Records and Cricket
Copyright 1998 by Hot Off The Internet and Miss Frances Bush.
This work may not be reproduced or distributed without permission.
Cricket is full of records. So full, in fact, that hardly a Test
match goes by without a commentator announcing (or being prompted to
announce by the shadowy man at the back of the box) that 'This is now
the highest seventh-wicket partnership for Pantsland against Trouserstan
on this ground,' or something of the sort. These records are often all
the less remarkable, when you consider that it this may well be only the
fifth time the two teams have met at that venue, and one of those
matches was rained off.
Some records are more worthwhile and enduring, though. Of these,
surely the most notable, and the one least likely to be surpassed any
time soon, is Jim Laker (1922-1986)'s match figures of 19 Australian
wickets for 90 at Old Trafford, Manchester, in the fourth Test of the
1956 series. Having taken 9 for 37 (the last seven wickets in 22 balls)

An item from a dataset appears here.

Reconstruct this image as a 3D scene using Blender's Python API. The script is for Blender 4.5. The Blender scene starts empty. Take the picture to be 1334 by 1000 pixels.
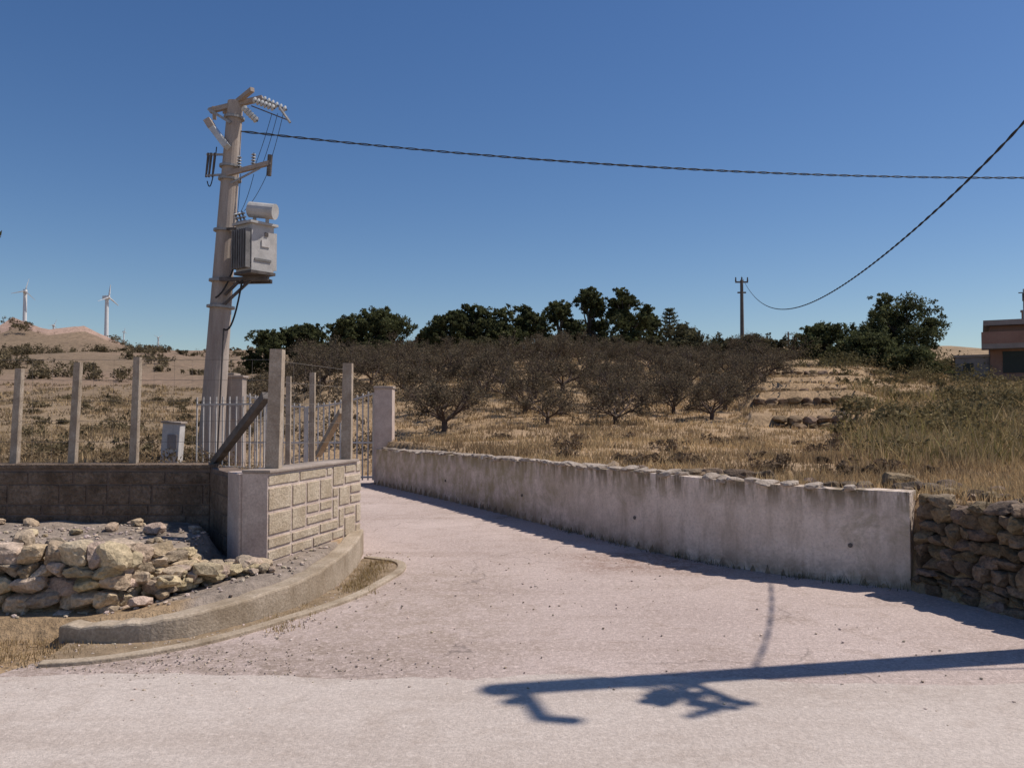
import bpy, bmesh, math, random
import numpy as np
from mathutils import Vector, Matrix, noise, Euler
random.seed(7); rng=np.random.default_rng(7)
F=1100.0; CAMH=1.6
def P(px,py,D): return Vector(((px-667)/F*D, D, CAMH+(540-py)/F*D))
sc=bpy.context.scene
# ---------------------------------------------------------------- materials
def newmat(name):
    m=bpy.data.materials.new(name); m.use_nodes=True
    nt=m.node_tree; b=nt.nodes['Principled BSDF']
    b.inputs['Roughness'].default_value=0.9
    b.inputs['Specular IOR Level'].default_value=0.15
    return m,nt,b
def N(nt,t,**k):
    n=nt.nodes.new(t)
    for a,v in k.items(): setattr(n,a,v)
    return n
def mixc(nt,fac,a,b,blend='MIX'):
    n=N(nt,'ShaderNodeMix',data_type='RGBA',blend_type=blend)
    for s,v in ((0,fac),(6,a),(7,b)):
        if hasattr(v,'links'): nt.links.new(v,n.inputs[s])
        elif s==0: n.inputs[0].default_value=v
        else: n.inputs[s].default_value=(*v,1) if len(v)==3 else v
    return n.outputs[2]
def noi(nt,scale,detail=5,rough=.6,vscale=None,dist=0):
    g=N(nt,'ShaderNodeNewGeometry')
    v=g.outputs['Position']
    if vscale:
        mp=N(nt,'ShaderNodeMapping'); mp.inputs['Scale'].default_value=vscale
        nt.links.new(v,mp.inputs[0]); v=mp.outputs[0]
    n=N(nt,'ShaderNodeTexNoise'); n.inputs['Scale'].default_value=scale
    n.inputs['Detail'].default_value=min(detail,5); n.inputs['Roughness'].default_value=rough
    n.inputs['Distortion'].default_value=dist
    nt.links.new(v,n.inputs['Vector']); return n.outputs[0]
def ramp(nt,src,a,b,va=0,vb=1):
    r=N(nt,'ShaderNodeMapRange'); r.clamp=True
    r.inputs[1].default_value=a; r.inputs[2].default_value=b
    r.inputs[3].default_value=va; r.inputs[4].default_value=vb
    nt.links.new(src,r.inputs[0]); return r.outputs[0]
def mul(nt,a,b):
    m=N(nt,'ShaderNodeMath',operation='MULTIPLY'); nt.links.new(a,m.inputs[0]); nt.links.new(b,m.inputs[1]); return m.outputs[0]
def bump(nt,b,src,strength,dist):
    n=N(nt,'ShaderNodeBump'); n.inputs['Strength'].default_value=strength
    n.inputs['Distance'].default_value=dist
    nt.links.new(src,n.inputs['Height']); nt.links.new(n.outputs[0],b.inputs['Normal'])
def simple(name,c1,c2,scale=6,fine=60,bs=.5,bd=.01,rough=.9,lo=.35,hi=.65,vs=None,metal=0,dirt=.35):
    m,nt,b=newmat(name)
    c=mixc(nt,ramp(nt,noi(nt,scale,5,.65,vs),lo,hi),c1,c2)
    f=noi(nt,fine,3,.6)
    c=mixc(nt,ramp(nt,f,.3,.7,.0,dirt),c,tuple(x*.5 for x in c1))
    nt.links.new(c,b.inputs['Base Color']); 
    if bs: bump(nt,b,f,bs,bd)
    b.inputs['Roughness'].default_value=rough; b.inputs['Metallic'].default_value=metal
    return m
def attrmat(name,scale=3,amt=.35,bs=0,bd=.01,fine=30,transl=0,two=True):
    m,nt,b=newmat(name)
    a=N(nt,'ShaderNodeAttribute',attribute_name='Col')
    n=ramp(nt,noi(nt,scale,4,.7),.3,.7,1-amt,1+amt)
    if two: n=mul(nt,n,ramp(nt,noi(nt,fine,4,.7),.3,.7,1-amt,1+amt))
    cb=N(nt,'ShaderNodeVectorMath',operation='SCALE')
    nt.links.new(a.outputs['Color'],cb.inputs[0]); nt.links.new(n,cb.inputs[3])
    nt.links.new(cb.outputs[0],b.inputs['Base Color'])
    if bs: bump(nt,b,noi(nt,fine,4,.7),bs,bd)
    if transl:
        t=N(nt,'ShaderNodeBsdfTranslucent'); nt.links.new(cb.outputs[0],t.inputs[0])
        ms=N(nt,'ShaderNodeMixShader'); ms.inputs[0].default_value=transl
        o=nt.nodes['Material Output']
        nt.links.new(b.outputs[0],ms.inputs[1]); nt.links.new(t.outputs[0],ms.inputs[2]); nt.links.new(ms.outputs[0],o.inputs[0])
    return m
M={}
M['ground']=attrmat('dry_earth',1.2,.3,.8,.05,14)
M['grass']=attrmat('dry_grass',.8,.15,transl=.3,two=False)
M['leaf']=attrmat('foliage',.8,.2,transl=.28,two=False)
M['bark']=simple('bark',(.10,.085,.075),(.17,.145,.125),4,30)
M['twig']=simple('twig_bark',(.085,.062,.052),(.135,.10,.085),4,30,0)
M['stone']=attrmat('rubble_stone',7,.36,.9,.02,40)
M['conc']=simple('weathered_concrete',(.33,.27,.225),(.46,.385,.33),3,60)
M['kerb']=simple('kerb_concrete',(.32,.25,.175),(.56,.465,.36),2.2,50,.6,.01,dirt=.55)
M['pole']=simple('pole_concrete',(.36,.295,.25),(.48,.415,.36),2,50,.3,.006,vs=(3,3,.5))
M['post']=simple('post_concrete',(.34,.265,.195),(.54,.45,.355),6,60,.6,.008,dirt=.5)
M['galv']=simple('galvanised_steel',(.30,.29,.28),(.42,.41,.40),8,60,.1,.002,rough=.55,metal=.3)
M['wire']=simple('fence_wire',(.16,.14,.125),(.24,.21,.19),8,60,0,.002,rough=.7)
M['rust']=simple('dark_steel',(.08,.07,.065),(.16,.14,.13),8,60,.1,.002,rough=.6)
M['trans']=simple('transformer_paint',(.42,.405,.385),(.56,.54,.515),4,60,.1,.002,rough=.5)
M['fin']=simple('radiator_paint',(.16,.155,.15),(.26,.25,.24),4,60,.1,.002,rough=.5)
M['porc']=simple('porcelain',(.45,.46,.46),(.6,.61,.60),8,60,.05,.001,rough=.2)
M['rubber']=simple('cable_rubber',(.03,.03,.03),(.05,.05,.05),8,60,0,.002,rough=.6)
M['gate']=simple('gate_paint',(.50,.47,.44),(.64,.61,.57),6,60,0,.002,rough=.6)
M['white']=simple('white_box',(.50,.47,.45),(.66,.63,.60),5,60,.1,.002,rough=.6)
M['turb']=simple('turbine_white',(.7,.7,.7),(.8,.8,.8),1,5,.0,.002,rough=.5)
M['wood']=simple('wood_pole',(.16,.13,.11),(.22,.18,.155),3,40)
M['plaster']=simple('house_plaster',(.27,.16,.125),(.35,.22,.175),1,30)
M['grey_pl']=simple('grey_plaster',(.26,.225,.21),(.36,.32,.30),1,30)
M['glass']=simple('dark_window',(.02,.025,.03),(.03,.035,.04),1,10,0,.001,rough=.15)
M['mortar']=simple('pink_mortar',(.52,.41,.35),(.72,.60,.52),4,50,.5,.01,dirt=.5)
M['block']=simple('cream_block',(.44,.35,.245),(.64,.54,.41),3.5,40,.8,.015,dirt=.55)
M['oldblock']=simple('brown_block',(.14,.098,.068),(.33,.245,.18),3,30,.9,.03,dirt=.65)
M['oldmortar']=simple('brown_mortar',(.15,.11,.085),(.24,.18,.145),6,60)
M['tile']=simple('coping_tile',(.33,.265,.21),(.60,.51,.43),9,40,.8,.015,dirt=.6)
M['dirt']=simple('gutter_dirt',(.20,.145,.09),(.36,.27,.18),5,40,.8,.02)
def posmask(nt,x0,x1,xs,y0,y1,ys):
    g=N(nt,'ShaderNodeNewGeometry'); s=N(nt,'ShaderNodeSeparateXYZ'); nt.links.new(g.outputs['Position'],s.inputs[0])
    a=ramp(nt,s.outputs[0],x0-xs,x0); b_=ramp(nt,s.outputs[0],x1,x1+xs,1,0)
    c=ramp(nt,s.outputs[1],y0-ys,y0); d=ramp(nt,s.outputs[1],y1,y1+ys,1,0)
    return mul(nt,mul(nt,a,b_),mul(nt,c,d))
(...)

to wrap up Australia's first innings, Laker went one better in the
second by taking all ten. No other bowler in over a thousand Test
matches played has taken ten wickets in an innings, nor taken more than
17 in a match.
England, not surprisingly, won the match by an innings and 170 runs
and retained the Ashes.
Probably because the numbers are bigger, and such things appeal to
batsmen, batting records tend to attract more attention than bowlers'
efforts. When Sri Lanka's Sanath Jayasuriya began a day of the first
Test against India at Colombo in 1997-8 on 326, the President and
thousands of spectators turned up in the hope that he would go on to
make a record score. Jayasuriya was out in the first hour for 340, but
the team went on to reach the highest-ever innings score in a Test
match, 952-6 dec.
Unfortunately, all this happened on the last day of the match. India
had already made 587-8 dec, and taken two days over it, so there was no
prospect of a result. The match was a remarkable milestone in the
history of the game, or a complete waste of time. Take your pick.

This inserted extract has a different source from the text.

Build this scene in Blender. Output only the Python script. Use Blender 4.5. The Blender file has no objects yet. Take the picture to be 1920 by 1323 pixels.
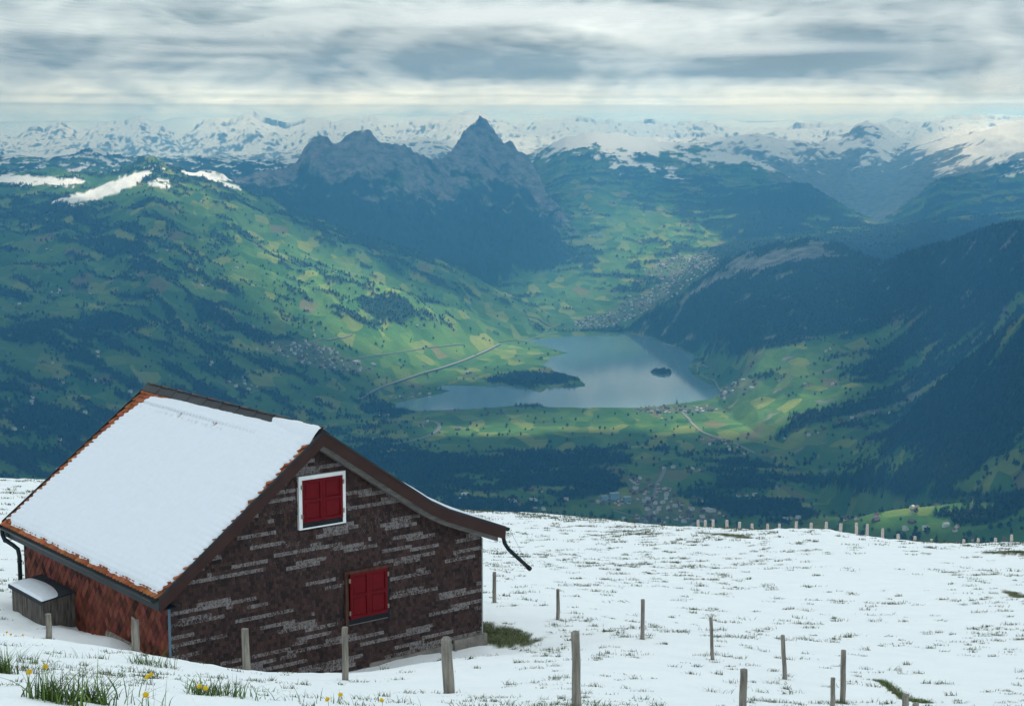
import bpy, math, random
import numpy as np
from mathutils import Vector

random.seed(7)
RNG = np.random.default_rng(11)
R = math.radians

# ------------------------------------------------------------------ camera
FPX = 3130.0                                   # focal length in pixels of a 1920 wide picture
PITCH = math.atan((661.5 - 255.0) / FPX)
CP, SP = math.cos(PITCH), math.sin(PITCH)
scene = bpy.context.scene
col = scene.collection
cam_data = bpy.data.cameras.new('camera')
cam_data.sensor_width = 36.0
cam_data.lens = 36.0 * FPX / 1920.0
cam_data.clip_start = 0.5
cam_data.clip_end = 150000.0
cam = bpy.data.objects.new('camera', cam_data)
col.objects.link(cam)
cam.location = (0, 0, 0)
cam.rotation_euler = (math.pi / 2 - PITCH, 0, 0)
scene.camera = cam
scene.render.resolution_x, scene.render.resolution_y = 1024, 705

# ------------------------------------------------------------------ sky, sun, exposure
SUN_EL, SUN_AZ = R(52), R(38)                  # azimuth to the right of the view direction
world = bpy.data.worlds.new('World')
scene.world = world
world.use_nodes = True
wn, wl = world.node_tree.nodes, world.node_tree.links
wn.clear()
w_out = wn.new('ShaderNodeOutputWorld')
w_bg = wn.new('ShaderNodeBackground')
w_sky = wn.new('ShaderNodeTexSky')
w_sky.sky_type = 'NISHITA'
w_sky.sun_disc = False
w_sky.sun_elevation = SUN_EL
w_sky.sun_rotation = SUN_AZ
w_sky.altitude = 1800
w_mix = wn.new('ShaderNodeMix'); w_mix.data_type = 'RGBA'
w_geo = wn.new('ShaderNodeTexCoord')
w_map = wn.new('ShaderNodeMapping'); w_map.inputs['Scale'].default_value = (1, 1, 9)
w_noise = wn.new('ShaderNodeTexNoise')
w_noise.inputs['Scale'].default_value = 2.2
w_noise.inputs['Detail'].default_value = 6
w_ramp = wn.new('ShaderNodeValToRGB')
w_ramp.color_ramp.elements[0].position = 0.3; w_ramp.color_ramp.elements[0].color = (4.2, 4.9, 5.4, 1)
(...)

Much the same is true of the match in which the record Jayasuriya was
chasing was set. West Indies and England met at St John's, Antigua, for
the last match in the 1993-4 series, when West Indies already had a
winning 3-1 lead. Batting first, West Indies made 593-5 dec, of which
Brian Lara (b.1969) made 375. When Lara passed the previous record
score, 365, on the third day, there was a carefully-managed 'impromptu'
celebration involving the previous record holder, Sir Garfield Sobers,
whose record had stood for 36 years.
On a placid batting pitch, England matched West Indies' total in
the remaining 2.5 days, and the match was drawn. The event proved more
significant for Lara, though. He became an overnight megastar, with the
ego to match. Playing for Warwickshire in the 1994 English county
season, he made a record first-class score of 501 not out (in another
drawn match, and against lowly Durham). He discarded his bat supplier,
Gray-Nicolls, and started selling his own line of 'Lara' 375 and 501
bats - actually rebadged Gray-Nicollses. (Incidentally, Gray-Nicolls'
catalogue still refers to the 'record breaking' Scoop 2000 model, but
makes no mention of Lara, in whose hands it was at the time.) He fell
out with West Indies' management and very nearly got himself sent home
from the 1995 tour of England. He now makes no secret of his
ambition to captain West Indies, but although still ranked in the world
top ten, he has yet to regain the heights of 1994.
Ahem. Two more batsmen deserve a mention here. One is Sobers
(b.1936), whose 365 not out in a West Indies total of 790-3 dec against
Pakistan at Kingston, Jamaica in 1957-8 remains the highest individual
score in a completed Test match. (West Indies bowled out Pakistan for
328 and 288 to win by an innings and 174 runs.)
The other is Sir Leonard Hutton (1916-1990), who held the record until
Sobers came along. His 364 at the Oval in 1938 helped England to a
total of 903-7 dec against Australia (for whom Bradman was injured in
the field and could not bat) and victory by an innings and 579 runs.
Australia had already retained the Ashes.
The point - obvious, I know - is that records and statistics alone
seldom tell the whole story. The feats of Laker, Sobers and Hutton
helped to win Test matches, whereas Lara and Jayasuriya merely enhanced
their personal prestige.
To English cricket watchers, though, one record is more familiar than
any of these, and never fails to tell the whole story. At
Port-of-Spain, Trinidad in 1975-6, India, batting last, scored 406-4 to
beat West Indies, the highest winning score ever made in the last
innings of a Test match. At least once in every English summer, as yet
another visiting side sets England an enormous target, or two whole days
to survive, BBC TV displays this record at the head of a list showing
that England's best effort was 332-7 to beat Australia at Melbourne.
And that was nearly seventy years ago.